> Task instructions: Every line that contains "Blender" counts once; give the total number of such lines, with no other words.

> Data supplied:
++++
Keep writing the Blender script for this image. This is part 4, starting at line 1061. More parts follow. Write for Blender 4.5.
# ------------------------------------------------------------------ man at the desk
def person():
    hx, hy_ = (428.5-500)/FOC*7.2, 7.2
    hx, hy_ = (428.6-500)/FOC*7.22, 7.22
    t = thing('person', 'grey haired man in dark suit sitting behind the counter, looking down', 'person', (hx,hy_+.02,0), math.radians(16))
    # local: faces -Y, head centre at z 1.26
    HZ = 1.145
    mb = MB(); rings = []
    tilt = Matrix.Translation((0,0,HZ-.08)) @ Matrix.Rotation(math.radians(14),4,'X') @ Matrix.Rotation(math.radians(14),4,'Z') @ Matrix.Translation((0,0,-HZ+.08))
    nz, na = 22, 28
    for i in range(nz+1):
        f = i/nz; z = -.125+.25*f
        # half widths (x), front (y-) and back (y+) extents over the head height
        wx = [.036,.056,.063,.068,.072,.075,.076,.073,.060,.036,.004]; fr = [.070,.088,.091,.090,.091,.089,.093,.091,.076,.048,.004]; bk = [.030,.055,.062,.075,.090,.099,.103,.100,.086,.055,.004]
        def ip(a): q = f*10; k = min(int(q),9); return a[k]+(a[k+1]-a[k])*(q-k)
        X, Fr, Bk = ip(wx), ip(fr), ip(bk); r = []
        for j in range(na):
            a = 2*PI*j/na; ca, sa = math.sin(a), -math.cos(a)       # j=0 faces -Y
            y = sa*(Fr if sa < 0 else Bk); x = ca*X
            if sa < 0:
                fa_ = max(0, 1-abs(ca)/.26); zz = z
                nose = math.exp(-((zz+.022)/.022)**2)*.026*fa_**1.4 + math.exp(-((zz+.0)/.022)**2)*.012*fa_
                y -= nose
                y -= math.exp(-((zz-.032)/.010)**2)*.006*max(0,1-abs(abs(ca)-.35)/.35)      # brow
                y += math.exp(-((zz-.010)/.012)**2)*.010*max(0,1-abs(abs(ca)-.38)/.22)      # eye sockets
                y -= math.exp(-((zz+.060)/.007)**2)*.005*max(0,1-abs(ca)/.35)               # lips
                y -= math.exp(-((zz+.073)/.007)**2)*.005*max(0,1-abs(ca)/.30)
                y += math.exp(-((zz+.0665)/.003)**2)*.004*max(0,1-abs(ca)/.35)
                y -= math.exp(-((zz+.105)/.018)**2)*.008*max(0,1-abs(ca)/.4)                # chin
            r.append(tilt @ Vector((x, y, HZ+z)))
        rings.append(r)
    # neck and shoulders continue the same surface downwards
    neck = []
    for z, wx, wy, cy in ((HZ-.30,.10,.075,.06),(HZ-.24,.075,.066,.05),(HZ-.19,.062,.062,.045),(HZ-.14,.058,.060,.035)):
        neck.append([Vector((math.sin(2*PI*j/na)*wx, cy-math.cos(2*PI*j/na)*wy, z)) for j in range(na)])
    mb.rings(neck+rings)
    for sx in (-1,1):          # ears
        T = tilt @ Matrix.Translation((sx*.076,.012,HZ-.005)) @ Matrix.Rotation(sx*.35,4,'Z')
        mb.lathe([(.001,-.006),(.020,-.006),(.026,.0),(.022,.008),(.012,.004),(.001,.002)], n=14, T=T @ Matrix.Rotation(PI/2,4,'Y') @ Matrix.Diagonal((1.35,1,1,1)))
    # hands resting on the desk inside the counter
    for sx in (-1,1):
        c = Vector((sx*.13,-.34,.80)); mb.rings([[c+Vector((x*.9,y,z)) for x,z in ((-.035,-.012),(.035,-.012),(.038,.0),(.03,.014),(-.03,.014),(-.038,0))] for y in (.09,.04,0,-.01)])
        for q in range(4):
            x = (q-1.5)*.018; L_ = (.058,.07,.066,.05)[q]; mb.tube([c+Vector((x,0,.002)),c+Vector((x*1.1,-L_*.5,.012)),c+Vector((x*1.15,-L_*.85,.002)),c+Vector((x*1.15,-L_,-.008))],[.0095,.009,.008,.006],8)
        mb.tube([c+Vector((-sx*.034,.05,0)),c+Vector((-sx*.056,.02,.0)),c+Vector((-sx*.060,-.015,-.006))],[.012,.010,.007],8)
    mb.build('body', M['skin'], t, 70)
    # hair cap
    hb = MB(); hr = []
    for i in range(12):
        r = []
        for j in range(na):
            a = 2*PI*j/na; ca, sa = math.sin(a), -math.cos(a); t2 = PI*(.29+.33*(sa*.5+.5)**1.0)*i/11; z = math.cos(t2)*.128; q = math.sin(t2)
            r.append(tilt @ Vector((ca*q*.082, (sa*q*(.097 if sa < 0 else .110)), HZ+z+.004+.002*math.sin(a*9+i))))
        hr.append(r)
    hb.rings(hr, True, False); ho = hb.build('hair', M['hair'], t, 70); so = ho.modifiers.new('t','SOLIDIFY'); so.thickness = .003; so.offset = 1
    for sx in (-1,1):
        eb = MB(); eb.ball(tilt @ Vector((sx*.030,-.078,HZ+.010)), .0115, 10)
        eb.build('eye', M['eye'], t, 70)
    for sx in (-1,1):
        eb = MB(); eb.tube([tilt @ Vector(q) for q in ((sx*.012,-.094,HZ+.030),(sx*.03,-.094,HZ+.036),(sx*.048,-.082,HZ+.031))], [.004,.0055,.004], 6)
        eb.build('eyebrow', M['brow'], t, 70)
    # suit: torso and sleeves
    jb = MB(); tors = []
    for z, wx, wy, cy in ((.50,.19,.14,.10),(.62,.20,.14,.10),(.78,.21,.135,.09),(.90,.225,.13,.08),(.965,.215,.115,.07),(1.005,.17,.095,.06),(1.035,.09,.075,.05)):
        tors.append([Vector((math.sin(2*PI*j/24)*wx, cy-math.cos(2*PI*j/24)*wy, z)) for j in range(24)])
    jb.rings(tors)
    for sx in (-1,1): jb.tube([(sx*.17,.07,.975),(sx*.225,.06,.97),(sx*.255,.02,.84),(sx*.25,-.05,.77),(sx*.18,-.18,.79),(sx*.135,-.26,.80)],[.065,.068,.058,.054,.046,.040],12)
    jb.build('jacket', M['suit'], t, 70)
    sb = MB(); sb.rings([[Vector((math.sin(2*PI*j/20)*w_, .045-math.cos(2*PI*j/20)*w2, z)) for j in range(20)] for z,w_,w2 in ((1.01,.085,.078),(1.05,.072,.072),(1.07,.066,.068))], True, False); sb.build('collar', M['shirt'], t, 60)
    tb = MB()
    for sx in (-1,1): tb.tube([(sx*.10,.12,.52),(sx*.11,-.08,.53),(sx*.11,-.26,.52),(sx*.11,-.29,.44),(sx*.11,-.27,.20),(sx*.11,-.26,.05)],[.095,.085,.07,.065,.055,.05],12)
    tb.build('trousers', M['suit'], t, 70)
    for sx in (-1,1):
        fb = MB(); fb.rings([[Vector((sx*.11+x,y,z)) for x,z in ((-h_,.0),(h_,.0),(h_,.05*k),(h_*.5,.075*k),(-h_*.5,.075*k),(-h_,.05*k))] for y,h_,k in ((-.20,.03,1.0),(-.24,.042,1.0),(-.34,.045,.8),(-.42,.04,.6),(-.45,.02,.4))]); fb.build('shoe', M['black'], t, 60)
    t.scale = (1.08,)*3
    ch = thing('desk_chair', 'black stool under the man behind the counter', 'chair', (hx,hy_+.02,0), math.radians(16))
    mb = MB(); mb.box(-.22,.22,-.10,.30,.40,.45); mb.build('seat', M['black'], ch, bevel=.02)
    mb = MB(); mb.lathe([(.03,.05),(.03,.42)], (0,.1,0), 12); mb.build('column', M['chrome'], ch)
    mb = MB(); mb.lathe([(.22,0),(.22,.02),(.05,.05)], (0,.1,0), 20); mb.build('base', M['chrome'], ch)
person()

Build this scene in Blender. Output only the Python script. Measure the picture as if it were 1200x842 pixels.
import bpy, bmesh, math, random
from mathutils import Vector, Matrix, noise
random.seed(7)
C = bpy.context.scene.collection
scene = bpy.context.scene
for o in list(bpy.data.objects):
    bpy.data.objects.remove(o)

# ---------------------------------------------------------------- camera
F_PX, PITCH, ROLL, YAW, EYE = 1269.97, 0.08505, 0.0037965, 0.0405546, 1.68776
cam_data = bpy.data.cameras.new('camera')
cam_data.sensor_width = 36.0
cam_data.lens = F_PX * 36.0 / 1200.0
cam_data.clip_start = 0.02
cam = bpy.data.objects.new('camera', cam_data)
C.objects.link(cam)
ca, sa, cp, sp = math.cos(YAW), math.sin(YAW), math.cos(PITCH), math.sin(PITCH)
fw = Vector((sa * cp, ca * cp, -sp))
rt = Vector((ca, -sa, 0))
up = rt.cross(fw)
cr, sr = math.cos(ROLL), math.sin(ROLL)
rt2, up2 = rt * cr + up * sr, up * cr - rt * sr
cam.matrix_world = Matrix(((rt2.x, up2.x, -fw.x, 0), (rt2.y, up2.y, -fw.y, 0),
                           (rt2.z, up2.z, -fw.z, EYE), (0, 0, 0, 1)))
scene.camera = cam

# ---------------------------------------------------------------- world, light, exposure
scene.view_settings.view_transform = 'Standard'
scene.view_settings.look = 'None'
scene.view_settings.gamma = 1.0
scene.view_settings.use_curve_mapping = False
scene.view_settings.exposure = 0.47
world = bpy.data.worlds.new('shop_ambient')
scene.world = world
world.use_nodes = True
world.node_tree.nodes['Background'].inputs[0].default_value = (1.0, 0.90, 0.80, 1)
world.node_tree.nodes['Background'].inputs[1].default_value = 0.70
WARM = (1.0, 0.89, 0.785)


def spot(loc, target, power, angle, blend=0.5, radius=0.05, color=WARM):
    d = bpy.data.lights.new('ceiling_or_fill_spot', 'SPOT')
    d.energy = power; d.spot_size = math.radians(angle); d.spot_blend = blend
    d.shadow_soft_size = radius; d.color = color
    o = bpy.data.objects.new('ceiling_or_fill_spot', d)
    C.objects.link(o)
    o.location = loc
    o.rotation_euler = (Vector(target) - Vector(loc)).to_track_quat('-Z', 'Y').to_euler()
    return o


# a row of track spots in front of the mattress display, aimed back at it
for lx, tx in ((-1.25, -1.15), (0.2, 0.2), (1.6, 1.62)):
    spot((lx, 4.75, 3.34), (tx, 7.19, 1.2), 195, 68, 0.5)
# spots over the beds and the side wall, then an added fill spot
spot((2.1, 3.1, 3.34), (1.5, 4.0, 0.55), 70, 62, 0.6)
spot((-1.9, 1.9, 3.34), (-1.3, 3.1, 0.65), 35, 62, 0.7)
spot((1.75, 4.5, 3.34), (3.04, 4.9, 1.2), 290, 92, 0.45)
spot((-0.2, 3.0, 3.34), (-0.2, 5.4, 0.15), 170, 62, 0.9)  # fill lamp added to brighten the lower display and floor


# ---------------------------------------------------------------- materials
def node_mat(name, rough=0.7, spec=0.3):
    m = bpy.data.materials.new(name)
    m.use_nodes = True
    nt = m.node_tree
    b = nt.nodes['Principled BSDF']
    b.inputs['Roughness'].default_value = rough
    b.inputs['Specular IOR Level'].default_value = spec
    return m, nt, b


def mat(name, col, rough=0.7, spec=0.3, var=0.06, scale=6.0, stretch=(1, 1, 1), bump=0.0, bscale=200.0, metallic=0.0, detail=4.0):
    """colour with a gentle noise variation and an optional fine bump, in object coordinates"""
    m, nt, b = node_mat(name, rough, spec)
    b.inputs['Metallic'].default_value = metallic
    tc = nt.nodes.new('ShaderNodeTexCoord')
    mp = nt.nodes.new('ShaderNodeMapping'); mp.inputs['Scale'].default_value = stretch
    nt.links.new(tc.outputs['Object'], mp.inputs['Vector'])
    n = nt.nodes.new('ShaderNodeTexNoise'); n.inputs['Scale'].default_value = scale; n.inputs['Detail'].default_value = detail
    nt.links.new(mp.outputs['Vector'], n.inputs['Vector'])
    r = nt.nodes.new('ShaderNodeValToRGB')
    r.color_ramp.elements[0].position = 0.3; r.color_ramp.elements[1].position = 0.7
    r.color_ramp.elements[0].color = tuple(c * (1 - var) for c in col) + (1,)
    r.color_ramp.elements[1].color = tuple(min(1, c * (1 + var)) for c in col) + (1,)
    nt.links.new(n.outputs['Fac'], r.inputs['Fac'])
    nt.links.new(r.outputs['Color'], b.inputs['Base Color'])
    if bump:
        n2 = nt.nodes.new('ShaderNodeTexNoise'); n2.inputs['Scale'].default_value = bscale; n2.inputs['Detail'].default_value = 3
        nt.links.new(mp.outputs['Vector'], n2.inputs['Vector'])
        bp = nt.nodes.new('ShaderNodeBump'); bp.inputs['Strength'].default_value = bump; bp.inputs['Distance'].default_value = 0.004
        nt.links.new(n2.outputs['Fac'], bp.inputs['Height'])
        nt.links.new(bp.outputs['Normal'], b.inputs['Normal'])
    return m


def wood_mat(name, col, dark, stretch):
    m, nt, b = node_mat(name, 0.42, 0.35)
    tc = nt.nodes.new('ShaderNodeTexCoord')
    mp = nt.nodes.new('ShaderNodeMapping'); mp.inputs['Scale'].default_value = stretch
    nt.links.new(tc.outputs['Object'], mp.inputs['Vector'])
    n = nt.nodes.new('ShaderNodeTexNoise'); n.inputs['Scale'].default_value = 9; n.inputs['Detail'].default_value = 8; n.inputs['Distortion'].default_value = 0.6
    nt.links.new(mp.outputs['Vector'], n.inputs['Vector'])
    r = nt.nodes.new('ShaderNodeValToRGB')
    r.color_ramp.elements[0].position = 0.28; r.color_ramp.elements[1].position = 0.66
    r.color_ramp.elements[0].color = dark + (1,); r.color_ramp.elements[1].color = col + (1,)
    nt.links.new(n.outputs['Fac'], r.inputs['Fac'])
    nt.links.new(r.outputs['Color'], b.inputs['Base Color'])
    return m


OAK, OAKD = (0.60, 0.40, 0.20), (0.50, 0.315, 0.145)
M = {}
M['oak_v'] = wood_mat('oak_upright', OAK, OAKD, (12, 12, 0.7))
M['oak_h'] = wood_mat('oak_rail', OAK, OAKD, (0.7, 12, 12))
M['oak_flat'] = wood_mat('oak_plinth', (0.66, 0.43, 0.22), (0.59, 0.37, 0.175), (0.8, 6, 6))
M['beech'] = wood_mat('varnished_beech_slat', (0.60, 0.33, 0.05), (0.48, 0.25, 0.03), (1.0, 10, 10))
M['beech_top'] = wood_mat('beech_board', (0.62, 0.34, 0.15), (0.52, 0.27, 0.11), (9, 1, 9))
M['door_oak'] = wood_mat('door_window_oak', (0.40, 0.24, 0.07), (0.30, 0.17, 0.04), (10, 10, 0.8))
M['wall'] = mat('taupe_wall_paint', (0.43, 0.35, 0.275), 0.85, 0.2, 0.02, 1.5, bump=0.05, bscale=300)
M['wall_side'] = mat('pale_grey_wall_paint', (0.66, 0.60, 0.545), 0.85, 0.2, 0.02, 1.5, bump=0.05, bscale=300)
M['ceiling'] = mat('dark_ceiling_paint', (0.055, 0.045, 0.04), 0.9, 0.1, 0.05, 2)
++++
> Written response: 2